Sánchez può dare una lezione alla sinistra italiana?
Certamente! Ha dimostrato di essere fortemente atlantista in una guerra scatenata da Putin. Allo stesso tempo, però, sui temi civili non ha fatto passi indietro, così come non li ha fatti su quelli del lavoro. Ha messo in piedi una piattaforma che non è andata a rimorchio di Podemos. Una lezione per quel Pd, che purtroppo troppo spesso va dietro ai 5 Stelle. Ciò è un segnale forte soprattutto verso Schlein, la quale pur mantenendo sui diritti civili e sul lavoro, ha più di qualche difficoltà sui temi della strutturazione del partito, della territorialità e della collocazione atlantista, timida e non forte come quella di Sánchez. La verità è che sia Meloni che Schlein escono indebolite dall’ultima tornata elettorale spagnola, dove non perde una sinistra coraggiosa, atlantica e riformista e in cui centristi riescono a spuntarla sulle posizioni radicali.

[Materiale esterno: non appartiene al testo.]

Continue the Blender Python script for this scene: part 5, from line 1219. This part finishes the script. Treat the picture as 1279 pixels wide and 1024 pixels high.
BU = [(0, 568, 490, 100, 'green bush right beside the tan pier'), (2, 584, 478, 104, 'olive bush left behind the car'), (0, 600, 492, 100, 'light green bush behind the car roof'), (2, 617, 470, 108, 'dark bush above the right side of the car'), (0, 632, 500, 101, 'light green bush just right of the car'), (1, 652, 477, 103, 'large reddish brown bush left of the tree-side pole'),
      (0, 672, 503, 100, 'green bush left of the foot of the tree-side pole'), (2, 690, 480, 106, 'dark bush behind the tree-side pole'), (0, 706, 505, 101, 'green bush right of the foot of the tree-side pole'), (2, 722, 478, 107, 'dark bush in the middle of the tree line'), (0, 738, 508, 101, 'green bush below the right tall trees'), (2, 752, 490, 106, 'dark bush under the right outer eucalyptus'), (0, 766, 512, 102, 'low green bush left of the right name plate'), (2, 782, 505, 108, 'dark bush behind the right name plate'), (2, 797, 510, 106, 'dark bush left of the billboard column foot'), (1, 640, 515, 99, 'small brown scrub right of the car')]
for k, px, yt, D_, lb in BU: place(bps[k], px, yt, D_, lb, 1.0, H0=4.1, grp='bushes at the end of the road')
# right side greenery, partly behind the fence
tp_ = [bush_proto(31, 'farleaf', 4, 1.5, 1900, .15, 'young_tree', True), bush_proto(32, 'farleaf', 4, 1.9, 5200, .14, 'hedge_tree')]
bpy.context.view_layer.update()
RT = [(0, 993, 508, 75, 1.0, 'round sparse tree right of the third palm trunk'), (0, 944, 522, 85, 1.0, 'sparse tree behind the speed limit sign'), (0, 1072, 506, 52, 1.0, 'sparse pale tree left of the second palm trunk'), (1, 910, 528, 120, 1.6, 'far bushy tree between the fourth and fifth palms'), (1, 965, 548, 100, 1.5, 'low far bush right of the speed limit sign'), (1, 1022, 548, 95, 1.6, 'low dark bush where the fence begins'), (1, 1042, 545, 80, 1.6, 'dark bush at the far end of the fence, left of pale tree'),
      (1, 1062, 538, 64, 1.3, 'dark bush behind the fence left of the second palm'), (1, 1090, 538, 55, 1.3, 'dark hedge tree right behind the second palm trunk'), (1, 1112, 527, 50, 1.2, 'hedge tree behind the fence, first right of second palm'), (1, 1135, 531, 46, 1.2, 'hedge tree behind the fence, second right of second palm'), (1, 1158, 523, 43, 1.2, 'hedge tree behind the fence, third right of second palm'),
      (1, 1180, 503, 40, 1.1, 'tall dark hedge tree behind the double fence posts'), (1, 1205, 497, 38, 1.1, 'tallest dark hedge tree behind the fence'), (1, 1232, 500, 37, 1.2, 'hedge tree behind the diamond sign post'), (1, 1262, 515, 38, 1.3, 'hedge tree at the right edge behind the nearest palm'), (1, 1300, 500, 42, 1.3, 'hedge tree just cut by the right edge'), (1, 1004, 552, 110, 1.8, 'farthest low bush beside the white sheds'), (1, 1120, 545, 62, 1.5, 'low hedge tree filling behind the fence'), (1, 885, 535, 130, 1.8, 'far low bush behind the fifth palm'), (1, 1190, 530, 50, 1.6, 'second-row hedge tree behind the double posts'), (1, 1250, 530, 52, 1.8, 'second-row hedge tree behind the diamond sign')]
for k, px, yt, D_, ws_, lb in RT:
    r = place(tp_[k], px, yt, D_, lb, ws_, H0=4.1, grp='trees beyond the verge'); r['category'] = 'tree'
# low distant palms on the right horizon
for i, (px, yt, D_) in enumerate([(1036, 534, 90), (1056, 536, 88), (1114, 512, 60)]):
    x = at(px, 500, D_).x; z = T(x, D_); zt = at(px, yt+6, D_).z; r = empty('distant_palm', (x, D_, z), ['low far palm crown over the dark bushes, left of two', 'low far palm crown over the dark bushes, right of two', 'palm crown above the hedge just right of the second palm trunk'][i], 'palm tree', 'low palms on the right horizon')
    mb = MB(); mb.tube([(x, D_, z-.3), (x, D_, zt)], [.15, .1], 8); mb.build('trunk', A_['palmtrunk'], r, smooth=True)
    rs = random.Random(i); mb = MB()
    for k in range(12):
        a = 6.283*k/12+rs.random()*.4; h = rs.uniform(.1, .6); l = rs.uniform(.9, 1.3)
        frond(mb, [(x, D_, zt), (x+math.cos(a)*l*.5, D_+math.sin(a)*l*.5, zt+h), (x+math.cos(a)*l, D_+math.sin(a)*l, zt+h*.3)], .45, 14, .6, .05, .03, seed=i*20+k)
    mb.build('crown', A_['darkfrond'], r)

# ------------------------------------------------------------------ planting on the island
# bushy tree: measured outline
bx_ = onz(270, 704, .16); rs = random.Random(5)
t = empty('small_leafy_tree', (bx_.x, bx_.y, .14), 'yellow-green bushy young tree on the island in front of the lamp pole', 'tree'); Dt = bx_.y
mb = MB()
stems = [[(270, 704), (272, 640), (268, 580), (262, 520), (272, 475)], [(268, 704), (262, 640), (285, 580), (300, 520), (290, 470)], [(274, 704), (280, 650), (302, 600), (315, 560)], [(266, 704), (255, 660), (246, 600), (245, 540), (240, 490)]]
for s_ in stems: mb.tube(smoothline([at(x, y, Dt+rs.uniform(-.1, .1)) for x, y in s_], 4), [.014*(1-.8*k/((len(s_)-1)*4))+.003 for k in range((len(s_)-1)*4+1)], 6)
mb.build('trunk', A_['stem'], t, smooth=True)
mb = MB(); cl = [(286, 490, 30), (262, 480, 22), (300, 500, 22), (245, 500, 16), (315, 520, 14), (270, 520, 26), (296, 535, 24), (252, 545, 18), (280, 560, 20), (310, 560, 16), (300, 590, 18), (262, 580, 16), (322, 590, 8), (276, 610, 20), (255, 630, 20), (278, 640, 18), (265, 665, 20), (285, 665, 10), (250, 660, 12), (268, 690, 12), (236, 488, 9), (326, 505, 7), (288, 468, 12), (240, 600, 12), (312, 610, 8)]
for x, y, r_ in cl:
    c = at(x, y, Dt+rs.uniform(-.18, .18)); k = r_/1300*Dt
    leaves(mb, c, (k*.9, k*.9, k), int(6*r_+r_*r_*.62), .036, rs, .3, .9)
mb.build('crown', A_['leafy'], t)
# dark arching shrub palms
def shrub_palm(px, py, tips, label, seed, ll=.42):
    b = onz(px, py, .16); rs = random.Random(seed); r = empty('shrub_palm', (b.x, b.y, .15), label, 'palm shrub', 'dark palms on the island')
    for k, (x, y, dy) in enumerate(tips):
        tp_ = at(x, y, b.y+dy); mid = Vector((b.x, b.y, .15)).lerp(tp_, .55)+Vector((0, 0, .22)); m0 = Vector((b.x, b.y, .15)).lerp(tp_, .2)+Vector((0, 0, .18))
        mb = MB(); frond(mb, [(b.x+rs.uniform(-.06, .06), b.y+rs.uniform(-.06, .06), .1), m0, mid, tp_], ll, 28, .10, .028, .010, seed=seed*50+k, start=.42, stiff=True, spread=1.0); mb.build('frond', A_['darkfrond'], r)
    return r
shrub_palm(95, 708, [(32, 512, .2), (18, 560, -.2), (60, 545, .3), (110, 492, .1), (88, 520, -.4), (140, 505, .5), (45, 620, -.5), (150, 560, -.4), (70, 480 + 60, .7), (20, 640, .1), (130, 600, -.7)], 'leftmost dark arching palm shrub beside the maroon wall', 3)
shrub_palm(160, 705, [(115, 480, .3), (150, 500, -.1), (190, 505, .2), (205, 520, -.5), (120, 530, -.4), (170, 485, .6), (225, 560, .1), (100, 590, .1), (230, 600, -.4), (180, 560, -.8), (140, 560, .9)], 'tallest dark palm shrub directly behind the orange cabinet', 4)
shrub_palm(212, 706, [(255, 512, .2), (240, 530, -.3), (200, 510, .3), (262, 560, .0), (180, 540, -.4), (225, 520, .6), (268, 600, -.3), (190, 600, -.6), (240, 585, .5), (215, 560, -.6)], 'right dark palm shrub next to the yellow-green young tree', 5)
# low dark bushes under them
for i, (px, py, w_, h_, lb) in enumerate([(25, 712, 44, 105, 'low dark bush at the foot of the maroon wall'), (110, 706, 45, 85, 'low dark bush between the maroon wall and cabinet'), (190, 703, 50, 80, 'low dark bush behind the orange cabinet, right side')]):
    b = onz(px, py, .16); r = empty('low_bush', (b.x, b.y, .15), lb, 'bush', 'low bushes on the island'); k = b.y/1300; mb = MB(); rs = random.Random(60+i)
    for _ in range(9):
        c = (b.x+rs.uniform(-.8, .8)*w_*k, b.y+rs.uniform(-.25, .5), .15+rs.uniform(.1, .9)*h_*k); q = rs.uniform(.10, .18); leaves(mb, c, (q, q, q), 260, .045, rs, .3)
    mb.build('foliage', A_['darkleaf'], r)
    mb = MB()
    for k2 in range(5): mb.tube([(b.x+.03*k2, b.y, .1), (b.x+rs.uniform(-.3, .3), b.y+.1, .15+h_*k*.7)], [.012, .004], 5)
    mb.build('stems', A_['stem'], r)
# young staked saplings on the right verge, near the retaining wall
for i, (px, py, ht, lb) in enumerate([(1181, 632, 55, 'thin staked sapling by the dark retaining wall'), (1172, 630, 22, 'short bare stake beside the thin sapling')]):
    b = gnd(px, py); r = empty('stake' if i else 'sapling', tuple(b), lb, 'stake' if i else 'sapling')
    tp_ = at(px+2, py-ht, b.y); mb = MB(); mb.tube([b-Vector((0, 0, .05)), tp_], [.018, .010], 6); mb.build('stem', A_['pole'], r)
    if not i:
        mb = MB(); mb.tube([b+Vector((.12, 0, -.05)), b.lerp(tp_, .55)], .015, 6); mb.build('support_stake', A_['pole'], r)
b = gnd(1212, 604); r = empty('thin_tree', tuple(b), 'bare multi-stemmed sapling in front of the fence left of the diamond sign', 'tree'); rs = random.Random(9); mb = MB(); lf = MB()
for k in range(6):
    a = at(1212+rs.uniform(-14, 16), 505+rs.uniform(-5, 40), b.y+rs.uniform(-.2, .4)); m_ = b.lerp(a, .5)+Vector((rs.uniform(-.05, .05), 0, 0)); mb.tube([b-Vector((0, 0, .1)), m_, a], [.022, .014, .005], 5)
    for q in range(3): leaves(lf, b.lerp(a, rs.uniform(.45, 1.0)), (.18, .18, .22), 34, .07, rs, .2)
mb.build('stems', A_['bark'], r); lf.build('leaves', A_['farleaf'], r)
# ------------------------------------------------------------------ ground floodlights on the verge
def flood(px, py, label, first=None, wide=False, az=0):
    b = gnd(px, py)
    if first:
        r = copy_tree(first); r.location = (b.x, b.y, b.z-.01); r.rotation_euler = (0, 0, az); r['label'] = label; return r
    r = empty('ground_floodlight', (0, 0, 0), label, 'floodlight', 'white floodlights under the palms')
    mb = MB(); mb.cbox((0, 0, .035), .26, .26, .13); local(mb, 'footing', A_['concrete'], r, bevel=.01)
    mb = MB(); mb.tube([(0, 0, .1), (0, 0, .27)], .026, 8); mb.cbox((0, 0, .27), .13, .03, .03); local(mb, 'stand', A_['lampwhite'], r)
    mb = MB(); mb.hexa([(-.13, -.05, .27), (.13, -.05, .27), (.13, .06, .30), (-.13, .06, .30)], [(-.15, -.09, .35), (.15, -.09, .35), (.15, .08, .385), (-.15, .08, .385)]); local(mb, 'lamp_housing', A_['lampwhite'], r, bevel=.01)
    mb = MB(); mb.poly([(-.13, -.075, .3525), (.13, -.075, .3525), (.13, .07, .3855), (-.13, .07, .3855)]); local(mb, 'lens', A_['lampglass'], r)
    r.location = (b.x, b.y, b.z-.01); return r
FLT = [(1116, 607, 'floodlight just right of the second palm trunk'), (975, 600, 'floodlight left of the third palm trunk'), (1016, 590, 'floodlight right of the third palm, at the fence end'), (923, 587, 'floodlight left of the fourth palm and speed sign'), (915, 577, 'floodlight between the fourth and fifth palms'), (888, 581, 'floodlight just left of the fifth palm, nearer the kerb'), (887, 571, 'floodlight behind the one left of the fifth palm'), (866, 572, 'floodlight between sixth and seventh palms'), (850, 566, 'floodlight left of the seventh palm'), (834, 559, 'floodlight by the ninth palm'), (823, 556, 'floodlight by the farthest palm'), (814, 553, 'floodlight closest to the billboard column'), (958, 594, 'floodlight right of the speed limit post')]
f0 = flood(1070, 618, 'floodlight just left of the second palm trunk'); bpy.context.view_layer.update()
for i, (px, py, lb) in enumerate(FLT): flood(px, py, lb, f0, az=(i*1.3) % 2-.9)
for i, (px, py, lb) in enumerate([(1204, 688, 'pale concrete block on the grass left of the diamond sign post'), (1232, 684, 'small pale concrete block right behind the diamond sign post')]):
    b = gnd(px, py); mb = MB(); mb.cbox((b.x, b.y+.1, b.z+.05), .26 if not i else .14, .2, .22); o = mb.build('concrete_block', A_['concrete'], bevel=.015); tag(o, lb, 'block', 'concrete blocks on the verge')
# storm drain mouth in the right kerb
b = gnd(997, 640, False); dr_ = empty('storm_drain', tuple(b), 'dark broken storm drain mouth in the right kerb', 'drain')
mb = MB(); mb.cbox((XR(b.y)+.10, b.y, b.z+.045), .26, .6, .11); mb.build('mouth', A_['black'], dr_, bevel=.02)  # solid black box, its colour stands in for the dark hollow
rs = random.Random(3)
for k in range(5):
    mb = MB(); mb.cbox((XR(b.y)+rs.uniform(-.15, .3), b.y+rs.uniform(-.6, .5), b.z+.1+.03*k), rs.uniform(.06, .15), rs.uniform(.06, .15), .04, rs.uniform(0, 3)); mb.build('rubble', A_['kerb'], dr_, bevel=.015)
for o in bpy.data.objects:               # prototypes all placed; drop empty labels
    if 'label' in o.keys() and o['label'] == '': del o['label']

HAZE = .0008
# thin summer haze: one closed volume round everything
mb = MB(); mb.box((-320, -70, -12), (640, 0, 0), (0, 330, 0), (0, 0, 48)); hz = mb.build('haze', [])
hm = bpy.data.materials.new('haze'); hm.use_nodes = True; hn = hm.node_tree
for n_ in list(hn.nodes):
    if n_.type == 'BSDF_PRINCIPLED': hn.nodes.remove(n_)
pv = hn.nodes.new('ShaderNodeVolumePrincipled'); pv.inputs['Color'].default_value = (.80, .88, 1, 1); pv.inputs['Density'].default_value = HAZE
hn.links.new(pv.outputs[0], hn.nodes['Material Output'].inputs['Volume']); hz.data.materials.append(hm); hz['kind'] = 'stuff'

Non a caso il primo a esultare in Italia è Matteo Renzi?
Matteo esulta, ma per il suo partito cambierà poco. Stesso discorso vale per Forza Italia e Calenda. Moderatismo non significa conservazione.

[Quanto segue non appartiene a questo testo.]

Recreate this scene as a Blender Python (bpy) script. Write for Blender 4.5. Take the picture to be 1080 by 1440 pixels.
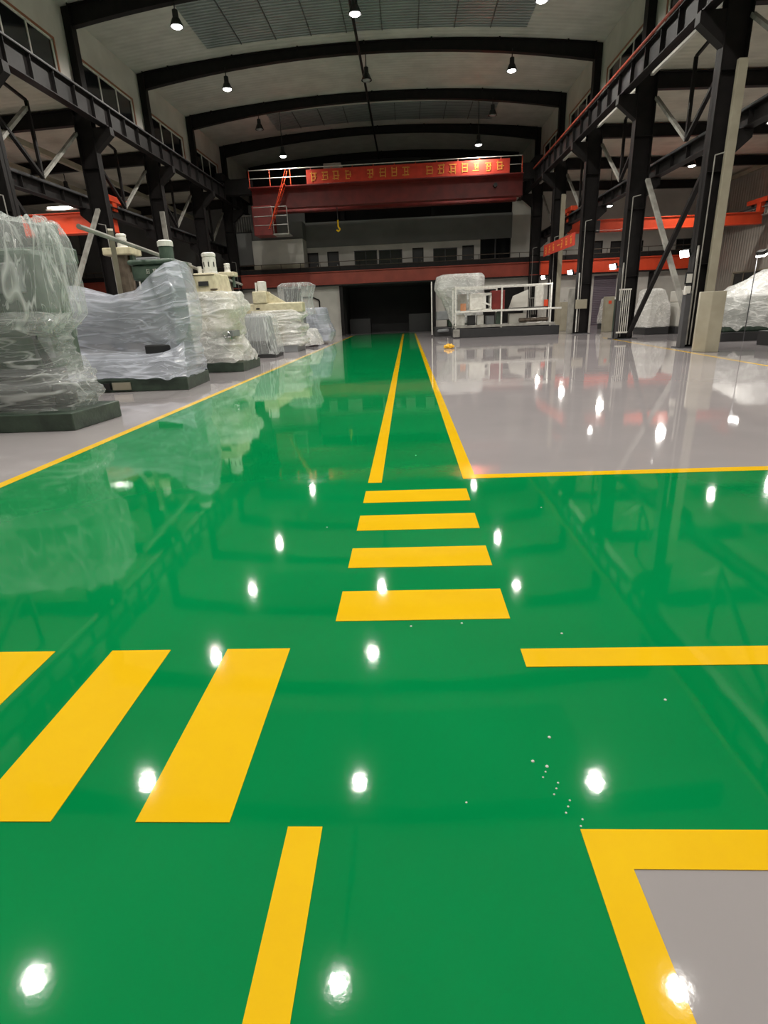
import bpy, bmesh, math, random
from mathutils import Vector, Matrix, noise
R = math.radians
for o in list(bpy.data.objects): bpy.data.objects.remove(o)
scn = bpy.context.scene
col = scn.collection

# ------------------------------------------------------------------ camera
CAM_H, F_PX, PITCH, YAW, ROLL = 1.392, 779.1, .3434, .0544, -.0437
fwd = Vector((-math.sin(YAW)*math.cos(PITCH), math.cos(YAW)*math.cos(PITCH), -math.sin(PITCH)))
rt = Vector((math.cos(YAW), math.sin(YAW), 0)); up = rt.cross(fwd)
r2 = rt*math.cos(ROLL)+up*math.sin(ROLL); u2 = -rt*math.sin(ROLL)+up*math.cos(ROLL)
cd = bpy.data.cameras.new('camera'); cam = bpy.data.objects.new('camera', cd); col.objects.link(cam)
cd.sensor_fit = 'VERTICAL'; cd.sensor_height = 36; cd.lens = F_PX/1440*36; cd.clip_end = 300
cam.matrix_world = Matrix(((r2.x, u2.x, -fwd.x, 0), (r2.y, u2.y, -fwd.y, 0), (r2.z, u2.z, -fwd.z, CAM_H), (0, 0, 0, 1)))
scn.camera = cam

# ------------------------------------------------------------------ light and exposure
w = bpy.data.worlds.new('night'); scn.world = w; w.use_nodes = True
w.node_tree.nodes['Background'].inputs[0].default_value = (.03, .035, .05, 1)
w.node_tree.nodes['Background'].inputs[1].default_value = .15
vs = scn.view_settings
vs.view_transform = 'Standard'; vs.look = 'None'; vs.exposure = 0.0; vs.gamma = 1; vs.use_curve_mapping = False
HALL_W, BAY_W, FLOOD_W = 1800, 1050, 210

# ------------------------------------------------------------------ materials
def nt(name):
    m = bpy.data.materials.new(name); m.use_nodes = True
    return m, m.node_tree, m.node_tree.nodes['Principled BSDF']
def mat(name, c, rough=.5, metal=0, c2=None, scale=4, bump=0, bscale=20, spec=.5, stretch=(1, 1, 1), detail=4):
    m, t, b = nt(name)
    b.inputs['Roughness'].default_value = rough; b.inputs['Metallic'].default_value = metal
    b.inputs['Specular IOR Level'].default_value = spec
    tc = t.nodes.new('ShaderNodeTexCoord'); mp = t.nodes.new('ShaderNodeMapping'); mp.inputs['Scale'].default_value = stretch
    t.links.new(tc.outputs['Object'], mp.inputs[0])
    n = t.nodes.new('ShaderNodeTexNoise'); n.inputs['Scale'].default_value = scale; n.inputs['Detail'].default_value = detail
    t.links.new(mp.outputs[0], n.inputs['Vector'])
    cr = t.nodes.new('ShaderNodeValToRGB'); cr.color_ramp.elements[0].position = .35; cr.color_ramp.elements[1].position = .65
    c2 = c2 or tuple(x*.82 for x in c)
    cr.color_ramp.elements[0].color = (*c2, 1); cr.color_ramp.elements[1].color = (*c, 1)
    t.links.new(n.outputs[0], cr.inputs[0]); t.links.new(cr.outputs[0], b.inputs['Base Color'])
    if bump:
        n2 = t.nodes.new('ShaderNodeTexNoise'); n2.inputs['Scale'].default_value = bscale
        t.links.new(mp.outputs[0], n2.inputs['Vector'])
        bp = t.nodes.new('ShaderNodeBump'); bp.inputs['Strength'].default_value = bump; bp.inputs['Distance'].default_value = .02
        t.links.new(n2.outputs[0], bp.inputs['Height']); t.links.new(bp.outputs[0], b.inputs['Normal'])
    return m
def emit(name, c, s):
    m, t, b = nt(name)
    b.inputs['Base Color'].default_value = (*c, 1); b.inputs['Emission Color'].default_value = (*c, 1); b.inputs['Emission Strength'].default_value = s
    return m
def corrugated(name, c, period=.25, axis=0, rough=.55, depth=.6):
    m = mat(name, c, rough, scale=1.2); t = m.node_tree; b = t.nodes['Principled BSDF']
    tc = t.nodes.new('ShaderNodeTexCoord'); wv = t.nodes.new('ShaderNodeTexWave'); wv.bands_direction = 'XYZ'[axis]
    wv.inputs['Scale'].default_value = .314/period
    t.links.new(tc.outputs['Object'], wv.inputs[0])
    bp = t.nodes.new('ShaderNodeBump'); bp.inputs['Strength'].default_value = depth; bp.inputs['Distance'].default_value = .03
    t.links.new(wv.outputs['Fac'], bp.inputs['Height']); t.links.new(bp.outputs[0], b.inputs['Normal'])
    return m
def epoxy(name, c, c2, rough=.035, scale=.9, coat=.5):
    m, t, b = nt(name)
    tc = t.nodes.new('ShaderNodeTexCoord')
    n = t.nodes.new('ShaderNodeTexNoise'); n.inputs['Scale'].default_value = scale; n.inputs['Detail'].default_value = 6
    t.links.new(tc.outputs['Object'], n.inputs['Vector'])
    cr = t.nodes.new('ShaderNodeValToRGB'); cr.color_ramp.elements[0].position = .3; cr.color_ramp.elements[1].position = .7
    cr.color_ramp.elements[0].color = (*c2, 1); cr.color_ramp.elements[1].color = (*c, 1)
    t.links.new(n.outputs[0], cr.inputs[0]); t.links.new(cr.outputs[0], b.inputs['Base Color'])
    b.inputs['IOR'].default_value = 1.5
    n3 = t.nodes.new('ShaderNodeTexNoise'); n3.inputs['Scale'].default_value = 2.3; n3.inputs['Detail'].default_value = 5
    t.links.new(tc.outputs['Object'], n3.inputs['Vector'])
    mr = t.nodes.new('ShaderNodeMapRange'); mr.inputs['To Min'].default_value = rough*.6; mr.inputs['To Max'].default_value = rough*1.5
    t.links.new(n3.outputs[0], mr.inputs[0]); t.links.new(mr.outputs[0], b.inputs['Roughness'])
    # orange-peel ripple of poured resin plus scattered specks
    n2 = t.nodes.new('ShaderNodeTexNoise'); n2.inputs['Scale'].default_value = 1.6; n2.inputs['Detail'].default_value = 2.5
    t.links.new(tc.outputs['Object'], n2.inputs['Vector'])
    bp = t.nodes.new('ShaderNodeBump'); bp.inputs['Strength'].default_value = .12; bp.inputs['Distance'].default_value = .01
    t.links.new(n2.outputs[0], bp.inputs['Height'])
    n4 = t.nodes.new('ShaderNodeTexNoise'); n4.inputs['Scale'].default_value = 45; n4.inputs['Detail'].default_value = 3
    t.links.new(tc.outputs['Object'], n4.inputs['Vector'])
    bp2 = t.nodes.new('ShaderNodeBump'); bp2.inputs['Strength'].default_value = .02; bp2.inputs['Distance'].default_value = .004
    t.links.new(n4.outputs[0], bp2.inputs['Height']); t.links.new(bp.outputs[0], bp2.inputs['Normal'])
    t.links.new(bp2.outputs[0], b.inputs['Normal'])
    return m
def film(name, c, lo, hi, scale=3, stretch=(1, 1, .35), rough=.22, width=.05):
    """thin polythene: clear where taut, milky along its creases"""
    m, t, b = nt(name); L = t.links.new
    b.inputs['Base Color'].default_value = (*c, 1); b.inputs['Roughness'].default_value = rough
    tc = t.nodes.new('ShaderNodeTexCoord'); mp = t.nodes.new('ShaderNodeMapping'); mp.inputs['Scale'].default_value = stretch
    L(tc.outputs['UV'], mp.inputs[0])
    def math_(op, a, b_=None, clamp=False):
        n = t.nodes.new('ShaderNodeMath'); n.operation = op; n.use_clamp = clamp
        for k, x in enumerate((a, b_)):
            if x is None: continue
            if isinstance(x, (int, float)): n.inputs[k].default_value = x
            else: L(x, n.inputs[k])
        return n.outputs[0]
    def noise_(sc, det, dist):
        n = t.nodes.new('ShaderNodeTexNoise'); n.inputs['Scale'].default_value = sc; n.inputs['Detail'].default_value = det; n.inputs['Distortion'].default_value = dist
        L(mp.outputs[0], n.inputs['Vector']); return n.outputs[0]
    def crease(sc, wd, dist):
        d = math_('ABSOLUTE', math_('SUBTRACT', noise_(sc, 2, dist), .5))
        return math_('SUBTRACT', 1.0, math_('DIVIDE', d, wd), True)
    c1 = crease(scale, width, .6); c2 = crease(scale*2.3, width*.7, 1.0); broad = noise_(scale*.5, 3, .3)
    k = math_('MAXIMUM', c1, math_('MULTIPLY', c2, .75))
    k = math_('ADD', math_('MULTIPLY', k, .7), math_('MULTIPLY', math_('SUBTRACT', broad, .3, True), .8), True)
    fac = math_('ADD', math_('MULTIPLY', k, hi-lo), lo, True)
    tr = t.nodes.new('ShaderNodeBsdfTransparent'); mx = t.nodes.new('ShaderNodeMixShader')
    tl = t.nodes.new('ShaderNodeBsdfTranslucent'); tl.inputs[0].default_value = (*c, 1)
    mx2 = t.nodes.new('ShaderNodeMixShader'); mx2.inputs[0].default_value = .3
    L(b.outputs[0], mx2.inputs[1]); L(tl.outputs[0], mx2.inputs[2])
    bp = t.nodes.new('ShaderNodeBump'); bp.inputs['Strength'].default_value = .8; bp.inputs['Distance'].default_value = .018
    L(k, bp.inputs['Height']); L(bp.outputs[0], b.inputs['Normal'])
    L(fac, mx.inputs[0]); L(tr.outputs[0], mx.inputs[1]); L(mx2.outputs[0], mx.inputs[2])
    L(mx.outputs[0], t.nodes['Material Output'].inputs[0])
    return m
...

I veri sconfitti sono i sondaggi. Sbagliate tutte le previsioni…
Fatto salvo le questioni interne che non conosco, ritengo che abbiano pesato e non poco le realtà autonomiste. In Catalogna, nei Baschi sono importanti. Ci sono, poi, le persone che hanno cambiato idea all’ultimo momento. Vox ha sbagliato a estremizzare. Pensava di allargare un bacino, invece ha finito con lo spaventare.
In questa situazione di estremo equilibrio meglio chiamare il Draghi di turno o tornare al voto?
Non credo che in Spagna ci sia una tradizione che possa rimandare alle esperienze Draghi o Monti. La Spagna ha problemi costituzionali molto forti, principalmente legati alla questione dell’indipendentismo catalano. Ecco perché, a quelle latitudini, serve un governo politico, pienamente insediato. Potrebbe esserci una grande coalizione o si tornerà, come è probabile che succeda, presto al voto. Vedo, invece, più difficile la possibilità per i popolari di formare un governo. Paradossalmente potrebbe essere più semplice per Sanchez. Stiamo parlando, comunque, di una situazione bloccata. Sbagliato, però, drammatizzare.
Perché?
Si è evitata una radicalizzazione nella polarizzazione. All’interno dei due schieramenti prevalgono le forze non radicali, aspetto certamente positivo.